Through the use of photography, video, and other related media, Jayson Keeling (b.1966, Brooklyn, lives in Brooklyn) creates artworks that provoke and dismantle pop iconography and the accepted politics of sex, gender, race, and religion. His work has been included in exhibitions at the Studio Museum of Harlem, The Andy Warhol Museum, El Museo del Barrio, Exit Art, Gavin Brown's Enterprise at Passerby, and The Bronx Museum. Keeling has been awarded residencies from the Art Omi International Residency Program in 2012, The Lower Manhattan Cultural Council in 2009 and 2007, as well as the Apex Art Outbound Residency to Addis Ababa, Ethiopia in 2009. His work has been reviewed by The New York Times, Art Forum, Art in America, Art Papers, The New Yorker, Time Out, Beautiful/Decay, Jalouse, The Brooklyn Rail, Flash Art, The Wall Street Journal, and The Huffington Post among others.

Carter Mull (b.1977, Atlanta, lives in Los Angeles) is an artist living in Los Angeles. He received a BFA in Painting from Rhode Island School of Design in 2000 and an MFA from CalArts in 2006. Mull's work has been exhibited widely, most recently at The Museum of Modern Art, New York, The Walker Art Center, Minneapolis, The Museum of Fine Arts, Houston, Presentation House, Vancouver, Domaine Departement de Chamarande, Paris, Vilma Gold, London, Gagosian Gallery, New York and in the Venice Beach Biennial, Venice, California. His project intertwines multiple mediums to question the temporality of medias that construct our conception of the world.
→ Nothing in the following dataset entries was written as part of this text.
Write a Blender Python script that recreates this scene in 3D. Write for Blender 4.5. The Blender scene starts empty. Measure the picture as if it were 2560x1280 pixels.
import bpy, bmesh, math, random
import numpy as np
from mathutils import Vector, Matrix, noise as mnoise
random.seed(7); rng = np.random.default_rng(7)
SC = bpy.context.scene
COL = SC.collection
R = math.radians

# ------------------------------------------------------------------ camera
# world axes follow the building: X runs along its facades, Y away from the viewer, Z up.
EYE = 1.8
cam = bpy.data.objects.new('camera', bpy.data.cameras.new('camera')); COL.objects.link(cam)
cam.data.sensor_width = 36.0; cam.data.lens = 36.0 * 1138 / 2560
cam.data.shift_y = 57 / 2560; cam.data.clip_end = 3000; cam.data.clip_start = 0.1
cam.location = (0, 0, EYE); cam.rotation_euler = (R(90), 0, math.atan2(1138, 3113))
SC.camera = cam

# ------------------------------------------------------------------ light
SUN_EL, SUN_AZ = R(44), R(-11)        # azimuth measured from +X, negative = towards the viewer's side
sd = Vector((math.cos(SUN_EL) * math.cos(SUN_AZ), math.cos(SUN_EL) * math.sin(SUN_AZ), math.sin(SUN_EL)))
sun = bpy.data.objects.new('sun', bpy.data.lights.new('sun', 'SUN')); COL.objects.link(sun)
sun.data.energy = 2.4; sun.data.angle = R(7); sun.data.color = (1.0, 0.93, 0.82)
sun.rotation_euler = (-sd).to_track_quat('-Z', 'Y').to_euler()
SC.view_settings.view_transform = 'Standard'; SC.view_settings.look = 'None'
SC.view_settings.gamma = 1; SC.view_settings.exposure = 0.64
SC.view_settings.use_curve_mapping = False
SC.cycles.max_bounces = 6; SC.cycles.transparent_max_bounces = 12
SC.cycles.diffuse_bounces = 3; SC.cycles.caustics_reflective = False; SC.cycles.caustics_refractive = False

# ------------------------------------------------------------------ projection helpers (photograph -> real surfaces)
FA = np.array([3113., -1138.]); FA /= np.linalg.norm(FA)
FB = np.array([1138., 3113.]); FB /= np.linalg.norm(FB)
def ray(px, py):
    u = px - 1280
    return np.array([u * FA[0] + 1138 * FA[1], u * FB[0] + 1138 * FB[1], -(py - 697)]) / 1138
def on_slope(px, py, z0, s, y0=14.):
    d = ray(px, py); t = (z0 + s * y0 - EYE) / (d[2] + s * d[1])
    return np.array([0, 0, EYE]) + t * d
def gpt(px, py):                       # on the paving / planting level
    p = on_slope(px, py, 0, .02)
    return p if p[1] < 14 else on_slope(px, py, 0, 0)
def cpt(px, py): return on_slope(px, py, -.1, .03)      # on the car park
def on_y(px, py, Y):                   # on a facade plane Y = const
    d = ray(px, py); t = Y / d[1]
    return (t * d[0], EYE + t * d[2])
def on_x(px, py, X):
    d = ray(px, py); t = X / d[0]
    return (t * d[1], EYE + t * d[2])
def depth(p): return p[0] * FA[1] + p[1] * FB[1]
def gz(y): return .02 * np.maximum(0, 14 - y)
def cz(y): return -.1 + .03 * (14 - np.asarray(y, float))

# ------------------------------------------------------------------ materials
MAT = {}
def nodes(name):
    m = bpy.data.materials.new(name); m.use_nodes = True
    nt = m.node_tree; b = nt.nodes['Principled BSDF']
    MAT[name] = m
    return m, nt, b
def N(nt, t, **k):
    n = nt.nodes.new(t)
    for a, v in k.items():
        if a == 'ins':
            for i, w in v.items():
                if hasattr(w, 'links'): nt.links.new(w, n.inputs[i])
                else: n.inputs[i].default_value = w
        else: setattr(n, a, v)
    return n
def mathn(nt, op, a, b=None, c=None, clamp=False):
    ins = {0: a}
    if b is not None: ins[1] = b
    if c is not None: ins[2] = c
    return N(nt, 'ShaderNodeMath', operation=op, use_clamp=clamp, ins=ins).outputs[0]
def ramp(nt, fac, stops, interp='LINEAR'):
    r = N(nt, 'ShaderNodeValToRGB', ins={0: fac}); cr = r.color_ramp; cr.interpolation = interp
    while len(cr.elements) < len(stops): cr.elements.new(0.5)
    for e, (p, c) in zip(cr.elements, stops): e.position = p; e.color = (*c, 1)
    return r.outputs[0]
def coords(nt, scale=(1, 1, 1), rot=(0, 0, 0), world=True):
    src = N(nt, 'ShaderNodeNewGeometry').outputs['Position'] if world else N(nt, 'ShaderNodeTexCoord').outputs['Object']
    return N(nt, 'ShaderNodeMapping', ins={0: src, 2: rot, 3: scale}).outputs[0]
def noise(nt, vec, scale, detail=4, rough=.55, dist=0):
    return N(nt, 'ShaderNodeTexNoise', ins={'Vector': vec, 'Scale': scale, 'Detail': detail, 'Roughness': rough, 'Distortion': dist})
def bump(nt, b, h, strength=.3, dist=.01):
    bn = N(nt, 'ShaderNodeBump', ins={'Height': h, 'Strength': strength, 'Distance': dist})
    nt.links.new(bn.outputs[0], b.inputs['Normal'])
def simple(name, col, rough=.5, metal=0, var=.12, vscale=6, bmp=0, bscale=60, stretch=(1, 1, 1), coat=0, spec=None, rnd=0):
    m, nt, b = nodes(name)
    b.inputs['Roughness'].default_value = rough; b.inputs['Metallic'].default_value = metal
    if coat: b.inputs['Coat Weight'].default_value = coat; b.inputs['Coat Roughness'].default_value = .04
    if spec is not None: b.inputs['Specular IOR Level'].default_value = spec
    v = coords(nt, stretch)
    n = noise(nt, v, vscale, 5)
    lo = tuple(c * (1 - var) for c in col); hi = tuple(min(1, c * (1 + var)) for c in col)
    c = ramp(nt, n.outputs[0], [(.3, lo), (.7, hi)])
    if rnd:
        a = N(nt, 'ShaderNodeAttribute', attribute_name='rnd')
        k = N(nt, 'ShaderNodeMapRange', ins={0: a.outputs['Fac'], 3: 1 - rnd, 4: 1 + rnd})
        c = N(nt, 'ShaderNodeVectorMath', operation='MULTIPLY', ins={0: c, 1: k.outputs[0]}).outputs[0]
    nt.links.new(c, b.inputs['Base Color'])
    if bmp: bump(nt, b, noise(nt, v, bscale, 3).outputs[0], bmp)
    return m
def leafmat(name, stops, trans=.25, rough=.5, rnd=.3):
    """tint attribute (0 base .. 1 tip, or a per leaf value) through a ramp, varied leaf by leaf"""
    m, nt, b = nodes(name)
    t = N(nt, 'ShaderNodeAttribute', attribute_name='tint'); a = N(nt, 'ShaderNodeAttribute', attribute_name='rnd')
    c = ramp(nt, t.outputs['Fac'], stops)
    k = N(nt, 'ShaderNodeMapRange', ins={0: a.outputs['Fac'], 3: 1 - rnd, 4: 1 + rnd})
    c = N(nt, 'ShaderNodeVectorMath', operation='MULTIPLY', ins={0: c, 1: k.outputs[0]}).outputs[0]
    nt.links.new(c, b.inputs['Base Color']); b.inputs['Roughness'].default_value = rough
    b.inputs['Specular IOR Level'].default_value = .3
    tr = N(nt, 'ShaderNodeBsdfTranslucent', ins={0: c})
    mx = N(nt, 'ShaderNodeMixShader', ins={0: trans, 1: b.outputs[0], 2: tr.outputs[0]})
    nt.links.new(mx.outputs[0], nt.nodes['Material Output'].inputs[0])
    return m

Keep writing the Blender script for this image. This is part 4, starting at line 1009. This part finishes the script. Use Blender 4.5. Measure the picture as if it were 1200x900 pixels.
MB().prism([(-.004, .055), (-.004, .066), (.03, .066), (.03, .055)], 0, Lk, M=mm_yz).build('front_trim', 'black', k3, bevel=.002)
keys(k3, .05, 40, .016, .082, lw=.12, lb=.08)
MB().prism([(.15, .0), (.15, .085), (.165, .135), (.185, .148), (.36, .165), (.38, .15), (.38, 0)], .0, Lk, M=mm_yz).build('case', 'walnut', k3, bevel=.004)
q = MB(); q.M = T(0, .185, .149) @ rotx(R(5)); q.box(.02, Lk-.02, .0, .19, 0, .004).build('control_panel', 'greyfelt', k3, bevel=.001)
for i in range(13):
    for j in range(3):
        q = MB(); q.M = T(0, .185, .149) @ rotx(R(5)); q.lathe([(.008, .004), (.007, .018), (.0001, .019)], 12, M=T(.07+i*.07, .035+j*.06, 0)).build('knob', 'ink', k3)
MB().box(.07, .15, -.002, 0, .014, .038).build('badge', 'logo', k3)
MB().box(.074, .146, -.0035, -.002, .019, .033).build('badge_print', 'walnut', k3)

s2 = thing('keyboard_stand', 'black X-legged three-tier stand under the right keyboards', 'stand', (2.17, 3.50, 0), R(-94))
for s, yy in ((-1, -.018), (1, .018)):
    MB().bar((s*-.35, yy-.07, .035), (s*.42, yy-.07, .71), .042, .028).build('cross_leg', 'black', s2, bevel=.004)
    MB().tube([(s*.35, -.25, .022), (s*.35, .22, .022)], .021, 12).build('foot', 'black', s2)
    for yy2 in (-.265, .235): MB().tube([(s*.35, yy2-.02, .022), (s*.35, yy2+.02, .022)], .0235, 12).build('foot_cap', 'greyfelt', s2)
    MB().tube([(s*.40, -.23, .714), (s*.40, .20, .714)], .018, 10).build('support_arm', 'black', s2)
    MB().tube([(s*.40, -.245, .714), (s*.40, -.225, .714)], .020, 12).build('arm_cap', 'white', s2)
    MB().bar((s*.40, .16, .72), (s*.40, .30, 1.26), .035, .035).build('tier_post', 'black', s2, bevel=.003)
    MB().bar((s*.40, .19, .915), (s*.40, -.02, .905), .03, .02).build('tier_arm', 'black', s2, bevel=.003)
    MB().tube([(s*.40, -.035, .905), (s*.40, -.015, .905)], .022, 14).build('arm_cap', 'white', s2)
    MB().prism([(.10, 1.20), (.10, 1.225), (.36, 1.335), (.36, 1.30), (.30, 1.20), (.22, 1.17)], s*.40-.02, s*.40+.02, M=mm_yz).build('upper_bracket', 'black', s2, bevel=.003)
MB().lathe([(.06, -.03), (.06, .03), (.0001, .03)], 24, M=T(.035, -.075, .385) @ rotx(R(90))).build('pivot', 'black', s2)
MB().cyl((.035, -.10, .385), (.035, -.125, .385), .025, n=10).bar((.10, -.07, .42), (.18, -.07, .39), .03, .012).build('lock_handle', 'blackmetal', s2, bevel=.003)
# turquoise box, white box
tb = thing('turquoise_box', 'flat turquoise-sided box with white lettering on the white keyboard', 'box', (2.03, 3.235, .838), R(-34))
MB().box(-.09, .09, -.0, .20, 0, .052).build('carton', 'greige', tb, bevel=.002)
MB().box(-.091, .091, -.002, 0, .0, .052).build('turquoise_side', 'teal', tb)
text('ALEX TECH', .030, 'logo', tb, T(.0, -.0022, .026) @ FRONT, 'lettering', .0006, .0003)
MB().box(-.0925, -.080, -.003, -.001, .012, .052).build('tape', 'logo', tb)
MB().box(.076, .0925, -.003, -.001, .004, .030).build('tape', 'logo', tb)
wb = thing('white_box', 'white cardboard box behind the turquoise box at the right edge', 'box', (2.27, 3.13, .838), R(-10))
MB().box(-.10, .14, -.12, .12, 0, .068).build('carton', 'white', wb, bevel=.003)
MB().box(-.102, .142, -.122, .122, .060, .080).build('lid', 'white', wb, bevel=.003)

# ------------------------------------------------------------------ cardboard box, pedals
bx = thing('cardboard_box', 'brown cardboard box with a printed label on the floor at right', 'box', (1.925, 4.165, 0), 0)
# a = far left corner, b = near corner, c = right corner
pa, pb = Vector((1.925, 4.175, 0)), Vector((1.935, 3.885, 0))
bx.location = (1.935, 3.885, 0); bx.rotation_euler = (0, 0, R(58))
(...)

In turn, the practice recomposes an understanding of our shared, social imagination.

His works are in the permanent collections of the Museum of Modern Art, the Whitney Museum of American Art, the UCLA Hammer Museum, the Orange County Museum of Art, The Getty Research Institute, the Museum of Fine Arts, Houston, the Walker Art Center and the Museum of Contemporary Art, Los Angeles. His practice has been discussed in publications and periodicals, including Artforum, Art on Paper, Art In America, Art News, Flash Art, Nero, The Los Angeles Times, The New York Times and The New Yorker. Additionally, Mull collaborates under the moniker P & Co., a media production company established in 2009.

This exhibition is organized by ICA 2011-2013 Whitney-Lauder Curatorial Fellow Jennifer Burris, and is accompanied by an illustrated publication.